Mark : Quand je me rappelle mes expériences pendant la guerre, je me souviens de ceux d’entre nous qui s’en sont sortis et de ceux qui n’ont pas survécu. Voilà les souvenirs que je garde de la guerre. Je me rappelle également que j’ai
été aussi responsable du fait que certaines personnes n’ont pas survécu, mais dans le contexte, je ne pouvais rien y faire. C’est pour ça que j’étais là-bas. Connaître la guerre ne fait pas vivre des expériences exceptionnelles – tout ce qu’on vit,
on le vit seul. C’est ce que c’est la guerre – la solitude –, alors je ne vois pas vraiment ce qu’il y avait de si extraordinaire, et aucune des expériences que j’ai vécues ne m’apparaît comme exceptionnelle.

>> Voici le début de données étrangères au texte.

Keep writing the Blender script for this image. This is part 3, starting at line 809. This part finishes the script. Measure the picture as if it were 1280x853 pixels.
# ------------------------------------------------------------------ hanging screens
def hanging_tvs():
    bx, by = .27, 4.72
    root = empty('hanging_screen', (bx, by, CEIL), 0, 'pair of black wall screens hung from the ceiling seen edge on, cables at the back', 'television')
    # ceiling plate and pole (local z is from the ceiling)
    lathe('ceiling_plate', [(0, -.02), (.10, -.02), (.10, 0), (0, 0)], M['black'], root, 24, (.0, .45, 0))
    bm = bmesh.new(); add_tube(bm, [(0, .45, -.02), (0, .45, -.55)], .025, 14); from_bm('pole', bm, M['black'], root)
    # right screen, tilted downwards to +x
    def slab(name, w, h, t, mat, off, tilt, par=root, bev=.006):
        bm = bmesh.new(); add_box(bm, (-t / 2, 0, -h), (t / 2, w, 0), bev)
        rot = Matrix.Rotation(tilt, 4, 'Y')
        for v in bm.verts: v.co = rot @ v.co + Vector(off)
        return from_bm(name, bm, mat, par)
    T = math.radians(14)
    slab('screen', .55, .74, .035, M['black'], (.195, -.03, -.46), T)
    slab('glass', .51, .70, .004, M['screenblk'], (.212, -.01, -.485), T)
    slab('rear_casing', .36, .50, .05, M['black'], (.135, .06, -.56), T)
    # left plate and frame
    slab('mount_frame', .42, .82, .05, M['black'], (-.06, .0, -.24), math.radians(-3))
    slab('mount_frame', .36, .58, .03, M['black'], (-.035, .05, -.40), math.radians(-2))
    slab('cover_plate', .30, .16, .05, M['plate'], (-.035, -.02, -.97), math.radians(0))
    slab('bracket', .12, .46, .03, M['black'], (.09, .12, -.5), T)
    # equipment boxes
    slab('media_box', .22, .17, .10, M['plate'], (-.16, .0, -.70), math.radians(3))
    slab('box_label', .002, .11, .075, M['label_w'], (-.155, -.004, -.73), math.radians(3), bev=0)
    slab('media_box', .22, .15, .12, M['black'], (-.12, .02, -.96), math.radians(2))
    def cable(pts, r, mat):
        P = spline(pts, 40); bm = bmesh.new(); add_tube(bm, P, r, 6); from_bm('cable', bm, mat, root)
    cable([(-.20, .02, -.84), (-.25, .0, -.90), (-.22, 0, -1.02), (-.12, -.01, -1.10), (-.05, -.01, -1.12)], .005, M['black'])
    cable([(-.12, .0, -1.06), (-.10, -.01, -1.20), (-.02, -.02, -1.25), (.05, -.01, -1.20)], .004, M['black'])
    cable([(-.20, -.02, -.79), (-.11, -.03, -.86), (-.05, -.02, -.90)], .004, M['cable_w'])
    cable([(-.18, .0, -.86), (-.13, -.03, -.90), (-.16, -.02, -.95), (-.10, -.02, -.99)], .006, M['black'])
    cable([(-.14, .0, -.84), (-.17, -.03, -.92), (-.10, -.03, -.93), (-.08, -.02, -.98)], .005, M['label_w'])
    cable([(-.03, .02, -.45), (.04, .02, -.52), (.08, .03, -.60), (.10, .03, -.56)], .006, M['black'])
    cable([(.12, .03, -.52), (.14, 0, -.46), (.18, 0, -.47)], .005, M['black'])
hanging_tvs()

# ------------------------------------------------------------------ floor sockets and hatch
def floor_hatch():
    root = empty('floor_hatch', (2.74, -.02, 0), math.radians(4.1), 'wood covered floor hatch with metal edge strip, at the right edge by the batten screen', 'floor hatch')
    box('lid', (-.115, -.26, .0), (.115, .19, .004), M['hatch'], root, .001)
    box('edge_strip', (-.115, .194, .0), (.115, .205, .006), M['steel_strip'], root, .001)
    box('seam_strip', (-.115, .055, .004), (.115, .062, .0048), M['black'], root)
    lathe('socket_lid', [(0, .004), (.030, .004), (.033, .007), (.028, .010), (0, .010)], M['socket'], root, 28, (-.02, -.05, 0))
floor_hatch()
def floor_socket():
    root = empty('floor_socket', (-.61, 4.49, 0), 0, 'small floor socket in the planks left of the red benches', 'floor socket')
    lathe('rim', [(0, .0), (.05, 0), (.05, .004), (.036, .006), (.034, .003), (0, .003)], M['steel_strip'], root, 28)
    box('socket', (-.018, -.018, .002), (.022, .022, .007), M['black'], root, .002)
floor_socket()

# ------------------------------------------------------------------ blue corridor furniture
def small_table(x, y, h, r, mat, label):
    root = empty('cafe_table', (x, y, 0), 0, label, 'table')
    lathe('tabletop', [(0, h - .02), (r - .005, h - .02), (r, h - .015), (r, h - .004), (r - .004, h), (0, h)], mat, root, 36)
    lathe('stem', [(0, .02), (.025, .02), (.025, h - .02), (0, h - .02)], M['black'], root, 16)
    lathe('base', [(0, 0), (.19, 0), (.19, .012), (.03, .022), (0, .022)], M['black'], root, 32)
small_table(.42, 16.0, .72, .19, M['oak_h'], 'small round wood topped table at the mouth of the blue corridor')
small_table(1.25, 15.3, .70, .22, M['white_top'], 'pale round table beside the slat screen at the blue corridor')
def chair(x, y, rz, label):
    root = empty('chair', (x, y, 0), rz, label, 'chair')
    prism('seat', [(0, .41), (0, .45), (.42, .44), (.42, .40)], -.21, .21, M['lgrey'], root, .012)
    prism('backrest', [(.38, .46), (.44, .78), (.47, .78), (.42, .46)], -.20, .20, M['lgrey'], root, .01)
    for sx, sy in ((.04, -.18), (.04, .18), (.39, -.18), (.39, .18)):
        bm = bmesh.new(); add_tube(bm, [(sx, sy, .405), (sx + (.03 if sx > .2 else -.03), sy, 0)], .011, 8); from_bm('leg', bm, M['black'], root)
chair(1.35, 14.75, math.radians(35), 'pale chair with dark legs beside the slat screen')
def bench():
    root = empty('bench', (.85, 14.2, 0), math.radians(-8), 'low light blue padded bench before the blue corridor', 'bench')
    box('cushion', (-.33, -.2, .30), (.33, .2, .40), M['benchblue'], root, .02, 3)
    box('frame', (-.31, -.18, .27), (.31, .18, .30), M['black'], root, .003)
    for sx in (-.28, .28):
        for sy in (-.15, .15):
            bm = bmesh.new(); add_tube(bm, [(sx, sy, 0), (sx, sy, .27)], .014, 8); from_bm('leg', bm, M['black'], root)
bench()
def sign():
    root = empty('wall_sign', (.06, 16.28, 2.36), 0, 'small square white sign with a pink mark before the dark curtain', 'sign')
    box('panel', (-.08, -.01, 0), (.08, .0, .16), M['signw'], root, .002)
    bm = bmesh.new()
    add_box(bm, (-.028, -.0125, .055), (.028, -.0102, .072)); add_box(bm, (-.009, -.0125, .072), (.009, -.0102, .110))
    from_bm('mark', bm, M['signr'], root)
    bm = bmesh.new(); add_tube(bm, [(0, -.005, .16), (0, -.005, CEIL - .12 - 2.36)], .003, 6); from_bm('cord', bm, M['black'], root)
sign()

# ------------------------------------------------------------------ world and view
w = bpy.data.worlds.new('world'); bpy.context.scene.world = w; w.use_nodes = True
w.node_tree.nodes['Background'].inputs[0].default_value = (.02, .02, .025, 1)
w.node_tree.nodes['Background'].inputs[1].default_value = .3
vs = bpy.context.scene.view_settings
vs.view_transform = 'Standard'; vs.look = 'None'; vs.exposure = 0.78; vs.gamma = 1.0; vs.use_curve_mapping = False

Tout n’était que solitude, isolement.
Tony : Lorsque vous êtes revenu de la guerre, Mark, avez-vous noté bien des changements dans la réserve ou vous sentiez-vous différent à votre retour ici? Votre façon de voir les choses sur la réserve à votre retour avait-elle changé?
Mark : La seule chose que je ressentais quand je suis revenu, c’est que j’étais tellement content de revenir que je n’ai remarqué aucun changement. J’étais simplement content de me retrouver à nouveau parmi ma famille.
Tony : Comment avez-vous été traité par le gouvernement en tant que vétéran et est-ce que le fait que vous étiez un ancien combattant a changé votre perception du gouvernement?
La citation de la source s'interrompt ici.